Mashup Post: Two Marks

No original content here, just two posts that make even more sense together:

  1. Mark Thoma proves he’s an economist (not just an econometrician) by reminding everyone of the Opportunity Cost of the Oughts from a long-term perspective*:
    ((Rdan…Attribution of the quote is in error due to a format error at Mark’s…the original is from Joseph Stiglitz at Korean Herald)

    [T]he worst effects were on our human capital, our most precious resource. Absurdly generous compensation in the financial sector induced some of our best minds to go into banking. Who knows how many Borlaugs there might have been among those enticed by the riches of Wall Street and the City of London?

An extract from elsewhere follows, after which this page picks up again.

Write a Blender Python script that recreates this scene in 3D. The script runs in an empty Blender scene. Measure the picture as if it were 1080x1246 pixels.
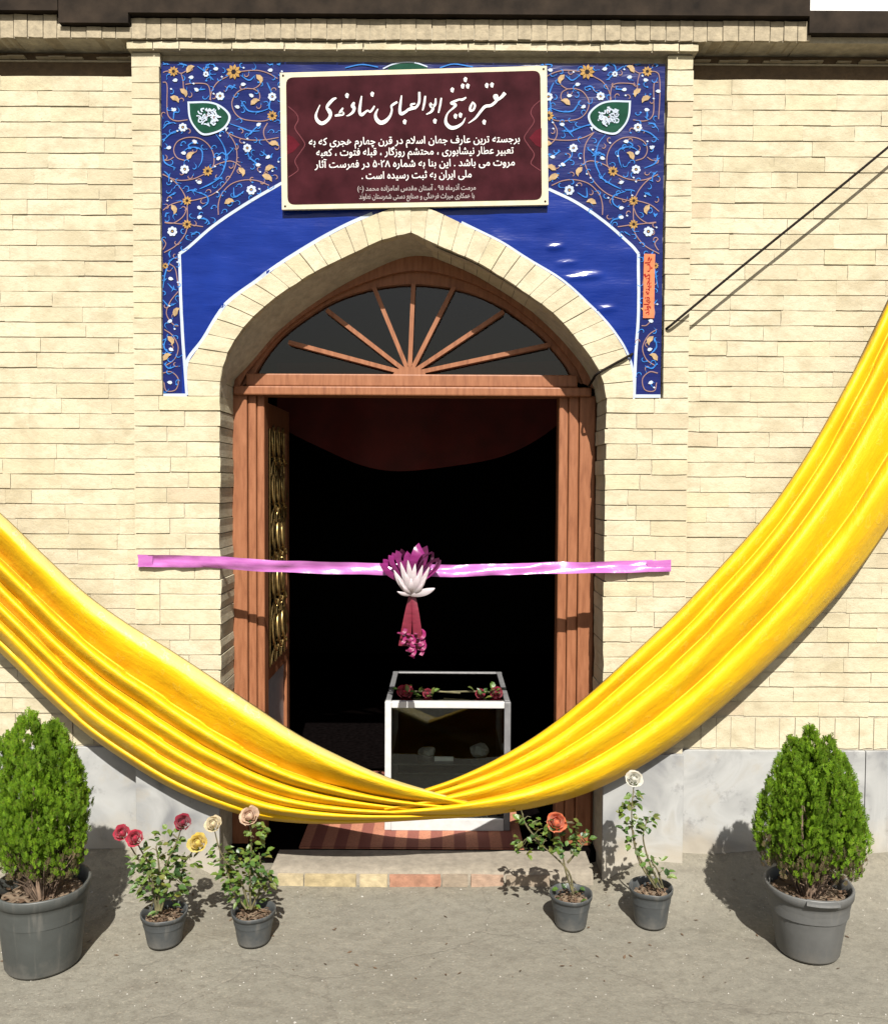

If we lost even one, our world was made immeasurably poorer.

  2. Mark Cuban summarizes the effect of that skew in the short term**:

    The beautiful thing about this country is that we like to work hard, and we like to take chances. Unfortunately, over the last 15 years, the incentives have been to take chances as a financial engineer rather than as an entrepreneur. We give far more money to people who play games with financial instruments than we give to people who come up with ideas for the next big thing. That needs to change if we want to remain a leader in this world. [emphasis his]

I have quibbles, but the direction and magnitude of the two above is correct: a massive reallocation of incentives that diverted talent from potential paradigm-shifting development to incremental risk re-allocation and obfuscation. The rest of us were just, well, marks. *Maybe more on this one later, from another angle. **Though he has a rather generous, imnvho, definition of an “investor.” But even by that weak definition, his point stands.